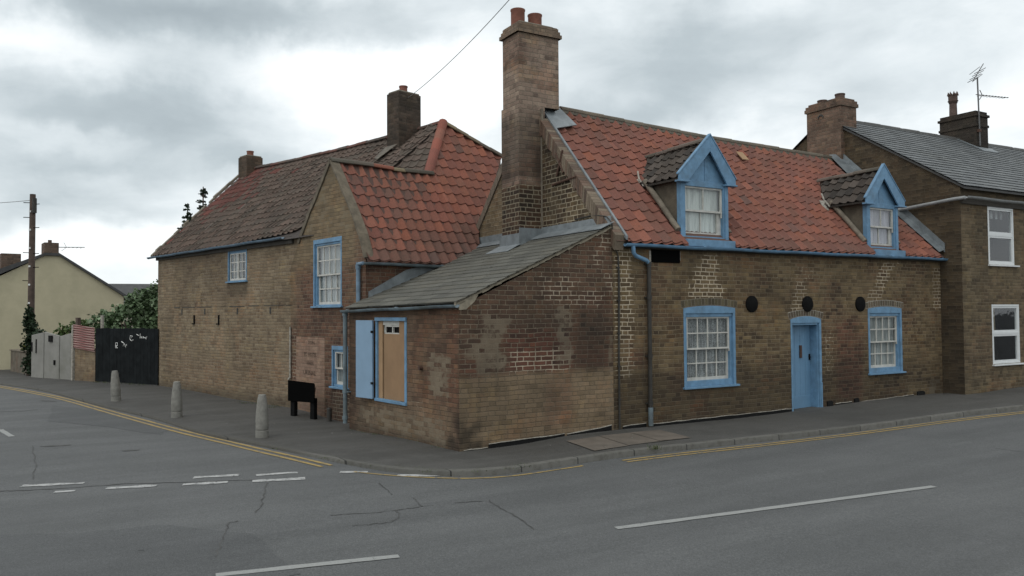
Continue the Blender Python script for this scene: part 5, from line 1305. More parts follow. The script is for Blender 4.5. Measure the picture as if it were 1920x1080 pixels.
for i in range(7):
    f0, f1 = i/7, (i+1)/7; zz_ = lambda f: 4.5-.06*sin(pi*f)
    ridge(KP(kpt(lerp(-7.3, XE, f0), 1)+V(0, 0, -.0-.06*sin(pi*f0))), KP(kpt(lerp(-7.3, XE, f1), 1)+V(0, 0, -.0-.06*sin(pi*f1))), .08, None, None, coll3, cols=[(.13,.06,.05),(.11,.075,.06),(.09,.07,.06),(.15,.07,.055)], n=3)
# slipped and stray pale slips
for (xx, ss) in ((-4.6, 1.5), (-3.4, 2.3), (-5.4, .8)):
    p = kpt(xx, ss/Lk)+V(0, 0, .05); b3.prism([KP(p), KP(p+V(.025, 0, 0)), KP(p+V(.04, .22, .22)), KP(p+V(.015, .22, .22))], (0, 0, .01), (.22,.2,.17))
sub(b3, 'ridge_tiles', M_tiledark, rk, smooth=True)
# torn verge with mortar at the far end
mb = MB()
for i in range(20):
    y0 = lerp(-.12, 2.5, i/20); y1 = lerp(-.12, 2.5, (i+1)/20); h = random.uniform(.02, .07)
    if random.random() < .8: mb.prism([KP((-7.6, y0, kz+y0+.08)), KP((-7.6, y1, kz+y1+.08)), KP((-7.6, y1, kz+y1+.12+h)), KP((-7.6, y0, kz+y0+.12+h))], KW.to_3x3() @ V(.14, 0, 0))
part(mb, 'verge_mortar', M_mortar, hou)
# eaves: gutters
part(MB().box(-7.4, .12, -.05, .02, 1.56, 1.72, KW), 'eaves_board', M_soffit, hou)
gutter(hou, KP((-7.68, -.15, 1.66)), KP((-.1, -.15, 1.71)), M_blueold, .05)
gutter(hou, V(.74, -.12, .97), V(.74, 2.6, .97), M_bluegrey, .05)
mb = MB(); mb.tube([(.46, -.06, .98), (.46, -.06, .2)], .042, 10); mb.tube([(.46, -.06, .86), (.46, -.06, .94)], .053, 10); mb.tube([(.74, -.11, .95), (.46, -.06, .95)], .035, 8)
part(mb, 'downpipe', M_blueold, hou, smooth=True)
# lead soaker where the lean-to roof meets the wing wall
mb = MB(); mb.prism([V(.625, .06, .2), V(.625, .06, .42), V(.625, .9, .86), V(.625, 1.5, 1.0), V(.625, 2.2, 1.0), V(.625, 2.2, .7)], (.012, 0, 0)); 
part(mb, 'lead_flashing', M_lead, hou)
mb = MB(); mb.tube([(-2.6, -.03, -.27), (-2.6, -.03, -1.38)], .022, 8); mb.tube([(-2.6, -.03, -1.37), (-2.64, -.05, -1.42)], .024, 8)
part(mb, 'overflow_pipe', M_limeline, hou, smooth=True)
# windows of the wing
sash(hou, I4, SW[0], SW[1], SW[2], SW[3], 4, 4, frame=.09, rec=.04, cur=M_net, label='tall upper sash window', sillw=.06)
sash(hou, I4, LWn[0], LWn[1], LWn[2], LWn[3], 2, 2, frame=.08, rec=.03, cur=M_net, label='small lower window beside the pipe', sillw=.07)
sash(hou, KW, KWn[0], KWn[1], KWn[2], KWn[3], 4, 3, frame=.08, rec=.02, cur=M_net, twocase=True, blind_split=(.5, .72), label='small two-light window under the eaves', sillw=.05)
# pale infill panel with ghost lettering
pm = wallgrid(-2.35, -1.02, -2.2, -.48, maskf=lambda x, z: (.25, .15+.5*sst(-1.4-z, 0, .2), .1+.3*sst(-1.6-z, 0, .3), .0, .0, .4), at=-.006)
pn = wallpart(pm, 'infill_panel', M_pink, hou)
M_ghost = simple('faded sign paint', (.085,.058,.045), .9, .3, 12., .2)
def text(parent, s, Mx, size, mat, name, ext=.001, sx=1.):
    cu = bpy.data.curves.new('txt', 'FONT'); cu.body = s; cu.size = size; cu.extrude = ext; cu.align_x = 'CENTER'; cu.resolution_u = 2
    o = bpy.data.objects.new('txt', cu); COL.objects.link(o); bpy.context.view_layer.update()
    me = bpy.data.meshes.new_from_object(o); bpy.data.objects.remove(o)
    mb = MB(); mb.v = [Mx @ V(v.co.x*sx, v.co.y, v.co.z) for v in me.vertices]; mb.f = [list(p.vertices) for p in me.polygons]; mb.c = [None]*len(mb.f)
    return mb
tx = MB()
for s, xx, zz_, sz in (('TON', -1.62, -.63, .11), ('TO HOTEL', -1.68, -.88, .12), ('HALL', -1.66, -1.06, .11), ('URINAL', -1.7, -1.27, .13), ('MARKET', -1.68, -1.6, .12)):
    q = text(None, s, Matrix.Translation((xx, -.0105, zz_)) @ Matrix.Rotation(radians(90), 4, 'X'), sz, None, '', sx=1.3 if len(s) < 8 else 1.05)
    tx.add(q.v, q.f)
sub(tx, 'ghost_lettering', M_ghost, pn)
# hooks and band on the long wall
mb = MB(); 
for x_, z_ in ((-4.91, -.1), (-3.48, -.1)): mb.box(x_-.02, x_+.02, -.03, .02, z_-.14, z_+.1, KW); mb.box(x_-.1, x_+.02, -.04, -.02, z_-.14, z_-.11, KW)
part(mb, 'wall_hook', M_black, hou)
mb = MB(); xx = -6.2
while xx < -.2:
    L_ = random.uniform(.3, 1.); mb.box(xx, xx+L_, -.008, .01, .19+.02*random.random(), .205+.02*random.random(), KW); xx += L_+random.uniform(.02, .3)
for x_ in (-5.7, -4.3, -2.5, -.9): mb.box(x_-.03, x_+.03, -.01, .01, .02, .17, KW)
part(mb, 'iron_band', M_dkpipe, hou)
# chimneys of the house
dm = lambda x, y, z: (.1, .15, .45*sst(fbm(x+y, z, 4., 2.), -.5, .3), .1, .1, .2)
def chim(th, name, M_, x0, x1, y0, y1, z0, z1, mat, pots, lbl=None, cap=.03, potm=M_pot, fn=dm):
    c_ = boxgrid(x0, x1, y0, y1, z0, z1, fn); 
    if cap: merge(c_, boxgrid(x0-cap, x1+cap, y0-cap, y1+cap, z1-.14, z1-.03, fn))
    c_.v = [M_ @ p for p in c_.v]
    o = wallpart(c_, name, mat, th, **(dict(label=lbl) if lbl else {}))
    sub(MB().prism([V(x0+.02, y0+.02, z1), V(x1-.02, y0+.02, z1), V(x1-.02, y1-.02, z1), V(x0+.02, y1-.02, z1)], (0, 0, .05)).xf(M_), 'flaunching', M_mortar, o, bev=.015)
    for (px, py, r, h) in pots: sub(MB().lathe([(r, z1+.03), (r, z1+h), (r*1.1, z1+h), (r*1.1, z1+h+.03), (r*.85, z1+h+.03), (r*.85, z1+h*.5)], (px, py, 0), 18).xf(M_), 'chimney_pot', potm, o, smooth=True)
    return o
chim(hou, 'chimney', KW, -.16, .32, 2.72, 3.40, 3.7, 5.42, M_brickDark, [(.06, 3.06, .1, .2)], 'taller ridge chimney', cap=0)
chim(hou, 'chimney', KW, -7.45, -6.92, 2.45, 2.98, 3.6, 4.84, M_brickDark, [(-7.18, 2.7, .1, .18)], 'end chimney', cap=0, fn=lambda x, y, z: (.1, .3, .1, .3, .3, .3))
mb = MB(); KF = lambda x, f, h=.07: KP(kpt(x, f)+V(0, 0, h))
mb.prism([KF(-.12, .8), KF(.3, .8), KF(.2, .66), KF(-.02, .68)], (0, 0, .02))
part(mb, 'chimney_fillet', simple('dark cement fillet', (.12,.105,.085), .95, .3), hou, bev=.01)
# ================================================================== NEIGHBOUR HOUSE
nei = thing('neighbour_house', FN, 'two-storey brown brick house with grey slate roof and white framed windows', 'house')
NA_ = FN.inverted() @ FA
NW1 = (1.02, 2.08, 1.03, 2.37); NW2 = (1.09, 2.22, -1.24, .13)
nm = lambda x, z: (.3*sst(fbm(x, z, 2., 2.), -.1, .4)+.1, .25*sst(fbm(x, z, 7., 1.), .1, .4)+.3*boxm(x, z, 0., 9., -1.9, -1.65, .1), max(.5*sst(z, 2.3, 2.5), .3*sst(fbm(x, z, 5., .7), 0., .4), .25*(1-sst(x, .0, .1))), .15*sst(fbm(x, z, 9., 1.3), 0., .4), .5*sst(fbm(x, z, 19., .8), -.1, .4), .25)
ops = [(o[0]+.01, o[1]-.01, o[2]+.01, o[3]-.01) for o in (NW1, NW2)]
Fn = wallgrid(0, 11., -2.3, 2.74, ops, maskf=nm, reveal=.1, st=.09)
NR = .63; ny = 3.55; nz0 = 2.74
gm = lambda y, z: (.12+.2*sst(fbm(y, z, 2., 1.), 0, .4), .2*sst(fbm(y, z, 7., 1.), .1, .4), min(1, .55+.3*fbm(y, z, 3., .8)+.2*(1-sst(z, -1.5, 1.))), .1, .35*sst(fbm(y, z, 2., .7), -.1, .4)*sst(z, 1.4, 2.5), .35)
Gn = wallgrid(0, 7.2, -2.3, nz0+NR*ny, plane='y', at=0., poly=[(0, -2.3), (7.2, -2.3), (7.2, nz0), (ny, nz0+NR*ny), (0, nz0)], maskf=gm, st=.09)
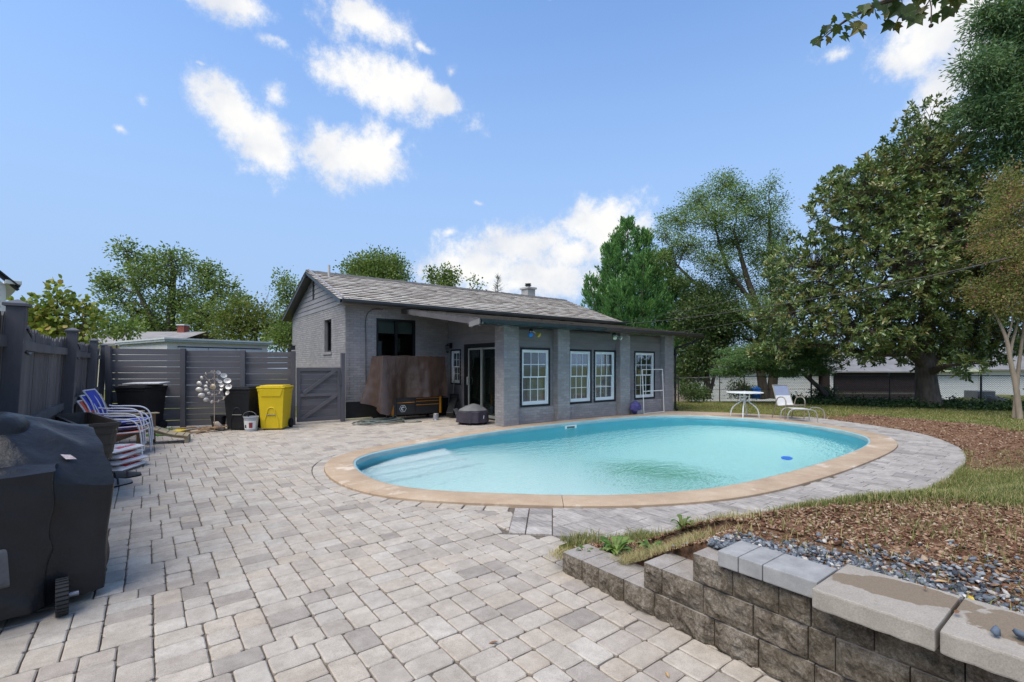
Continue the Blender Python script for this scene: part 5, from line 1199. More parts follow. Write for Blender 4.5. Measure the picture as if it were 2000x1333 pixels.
# ---- chain-link fence
def make_chainlink():
    cl = empty('chain_link_fence', (14, -2, 0), label='dark chain-link fence with pipe posts running behind the lawn', cat='fence')
    P = [(8.4, 3.55), (12.42, 3.39), (12.85, 2.63), (13.3, 1.90), (13.85, 1.08), (15.15, -1.09), (15.5, -1.8), (16.1, -3.5), (17.3, -5.9), (18.9, -8.6)]
    M_P = mat('fence_pipe', (.055, .057, .058), .5, .25, 4, metal=.4); H = 1.12; wires = MB()
    for k, (x, y) in enumerate(P):
        z = ground_z(x, y); m = MB(); m.tube([(x, y, z - .05), (x, y, z + H + .05)], .032 if k in (1, 5, 8) else .022, 8); m.lathe([(.036, z + H + .05), (.03, z + H + .07), (0, z + H + .085)], (x, y, 0), 8); m.build('post', M_P, cl, world=True, smooth=True)
    for (a, b) in zip(P[:-1], P[1:]):
        za, zb = ground_z(*a), ground_z(*b); m = MB(); m.tube([(*a, za + H), (*b, zb + H)], .018, 6); m.build('top_rail', M_P, cl, world=True, smooth=True)
        if a[0] > 12.8 and a[0] < 16: m = MB(); m.tube([(*a, za + H * .5), (*b, zb + H * .5)], .010, 6); m.build('tension_wire', M_P, cl, world=True)
        d = Vector((b[0] - a[0], b[1] - a[1], 0)); L = d.length; d.normalize(); sp = .075; n = int((L + H) / sp)
        for s in (1, -1):
            for i in range(n):
                x0 = -H + i * sp if s > 0 else i * sp; x1 = x0 + H * s; t0, t1 = 0., 1.
                # clip to the bay
                lo, hi = min(x0, x1), max(x0, x1)
                if hi <= 0 or lo >= L: continue
                def at_(x): return (x - x0) / (x1 - x0)
                ta, tb = sorted((at_(max(0, lo)), at_(min(L, hi))))
                pa, pb = x0 + (x1 - x0) * ta, x0 + (x1 - x0) * tb
                wires.tube([Vector((a[0], a[1], za + .03)) + d * pa + Vector((0, 0, (H - .03) * ta)), Vector((a[0], a[1], za + .03)) + d * pb + Vector((0, 0, (H - .03) * tb))], .0032, 3, False)
    wires.build('wire_mesh', M_P, cl, world=True, kind='stuff')
make_chainlink()
# ---- overhead service cables from the house eave into the trees on the right
def cable(p, q, sag, r, lab):
    p, q = Vector(p), Vector(q); m = MB(); m.tube([p.lerp(q, t / 16) + Vector((0, 0, -sag * 4 * (t / 16) * (1 - t / 16))) for t in range(17)], r, 6); tag(m.build('overhead_cable', mat('cable_black', (.03, .03, .032), .5), smooth=True), lab, 'cable', 'cables strung from the eave')
def vp(r, f, z): q = Vector((CAMP.x, CAMP.y, 0)) + RT * r + FW * f; return (q.x, q.y, z)
cable((8.5, 3.5, 3.18), vp(13.2, 12.6, 4.35), .25, .013, 'thick lower black cable strung from the main eave across the magnolia')
cable((8.5, 3.6, 3.25), vp(13.5, 13.0, 5.3), .22, .007, 'thin upper cable rising from the main eave into the magnolia')
cable((7.8, .4, 2.66), vp(12.8, 12.4, 4.30), .20, .006, 'thin cable leaving the low roof edge below the thick one')
# ================================================================== vegetation
def leafcloud(name, P, D, size, mt, parent, asp=.45, fold=.25, tones=None, seed=1, six=False, **kw):
    """leaves: P base points, D directions, two folded faces each (four when six=True)"""
    rng = np.random.default_rng(seed); n = len(P); D = D / (np.linalg.norm(D, axis=1)[:, None] + 1e-9)
    rv = rng.normal(size=(n, 3)); S = np.cross(D, rv); S /= (np.linalg.norm(S, axis=1)[:, None] + 1e-9); Nn = np.cross(S, D); s = size * rng.uniform(.65, 1.25, n); s = s[:, None]
    if six:
        V = np.stack([P, P + D * s * .35 + S * s * asp * .45 + Nn * s * fold * .12, P + D * s * .72 + S * s * asp * .42 + Nn * s * fold * .05, P + D * s - Nn * s * .10, P + D * s * .72 - S * s * asp * .42 + Nn * s * fold * .05, P + D * s * .35 - S * s * asp * .45 + Nn * s * fold * .12, P + D * s * .5 - Nn * s * .02], 1)
        f = np.array([(0, 1, 6), (1, 2, 6), (2, 3, 6), (3, 4, 6), (4, 5, 6), (5, 0, 6)]); k = 7
    else:
        V = np.stack([P, P + D * s * .5 + S * s * asp * .5 + Nn * s * fold * .2, P + D * s, P + D * s * .5 - S * s * asp * .5 + Nn * s * fold * .2], 1); f = np.array([(0, 1, 2), (0, 2, 3)]); k = 4
    F = (f[None] + (np.arange(n) * k)[:, None, None]).reshape(-1, 3); tn = rng.uniform(0, 1, n) if tones is None else tones
    return npmesh(name, V.reshape(-1, 3), F, mt, parent, tone=np.repeat(tn, len(f)), smooth=False, **kw)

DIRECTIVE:
Gather each line holding the string "script".

SOLUTION FOR THIS EXERCISE:
Continue the Blender Python script for this scene: part 5, from line 1305. More parts follow. The script is for Blender 4.5. Measure the picture as if it were 1920x1080 pixels.
Continue the Blender Python script for this scene: part 5, from line 1199. More parts follow. Write for Blender 4.5. Measure the picture as if it were 2000x1333 pixels.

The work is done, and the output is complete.